━━━ Data block
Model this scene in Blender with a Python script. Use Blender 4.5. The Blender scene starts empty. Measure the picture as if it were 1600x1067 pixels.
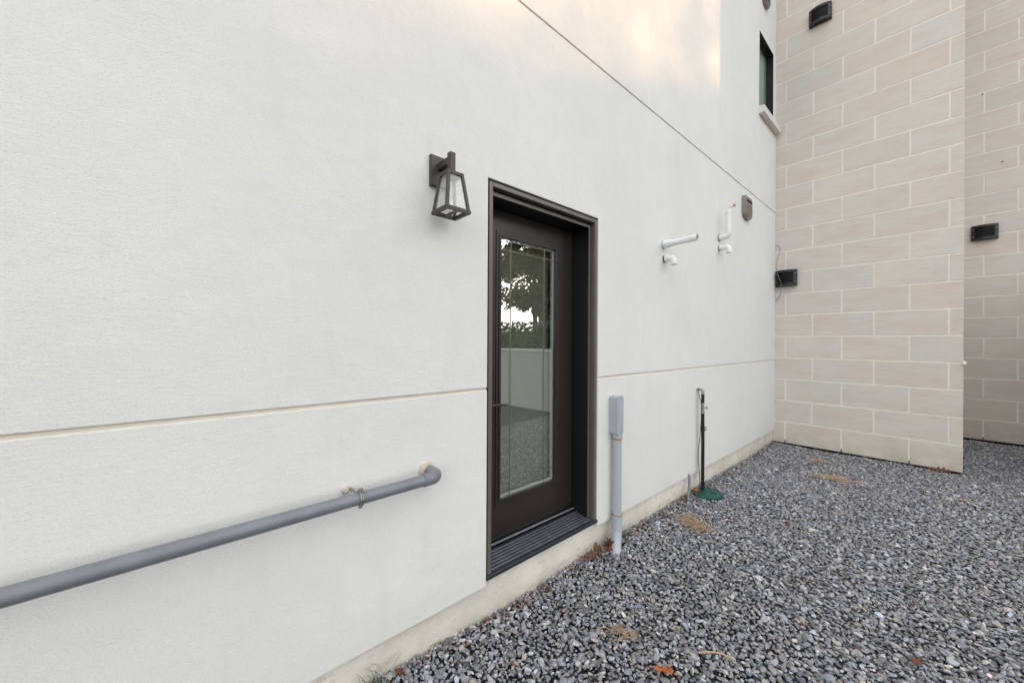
import bpy, bmesh, math, random
import numpy as np
from mathutils import Vector, Matrix
R = math.radians
random.seed(7)
S = bpy.context.scene
COL = S.collection

# ------------------------------------------------------------------ camera
FPX, YAW, PITCH, ROLL = 579.32, 0.84856, 0.00061, 0.00534
CAMX, CAMH = 1.536, 1.4716
f = Vector((-math.sin(YAW)*math.cos(PITCH), math.cos(YAW)*math.cos(PITCH), math.sin(PITCH)))
r0 = Vector((math.cos(YAW), math.sin(YAW), 0)); u0 = r0.cross(f)
rr = r0*math.cos(ROLL) + u0*math.sin(ROLL); uu = u0*math.cos(ROLL) - r0*math.sin(ROLL)
cam = bpy.data.objects.new('camera', bpy.data.cameras.new('camera')); COL.objects.link(cam)
m = Matrix((rr, uu, -f)).transposed().to_4x4(); m.translation = (CAMX, 0, CAMH)
cam.matrix_world = m
cam.data.sensor_width = 36; cam.data.lens = FPX/1600*36
cam.data.clip_start = 0.02; cam.data.clip_end = 600
S.camera = cam

# ------------------------------------------------------------------ light
SUN_AZ = math.atan2(0.628, 0.778)      # from +Y towards +X
SUN_EL = R(17)
w = bpy.data.worlds.new('World'); S.world = w; w.use_nodes = True
nt = w.node_tree; bg = nt.nodes['Background']
sky = nt.nodes.new('ShaderNodeTexSky'); sky.sky_type = 'NISHITA'; sky.sun_disc = False
sky.sun_elevation = SUN_EL; sky.sun_rotation = SUN_AZ
sky.air_density = 1.0; sky.dust_density = 3.0; sky.ozone_density = 1.0
hs = nt.nodes.new('ShaderNodeHueSaturation'); hs.inputs['Saturation'].default_value = 0.4
nt.links.new(sky.outputs[0], hs.inputs['Color'])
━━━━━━
Given task
Pull out all lines of the data with the string "scene".

Solution
Model this scene in Blender with a Python script. Use Blender 4.5. The Blender scene starts empty. Measure the picture as if it were 1600x1067 pixels.
S = bpy.context.scene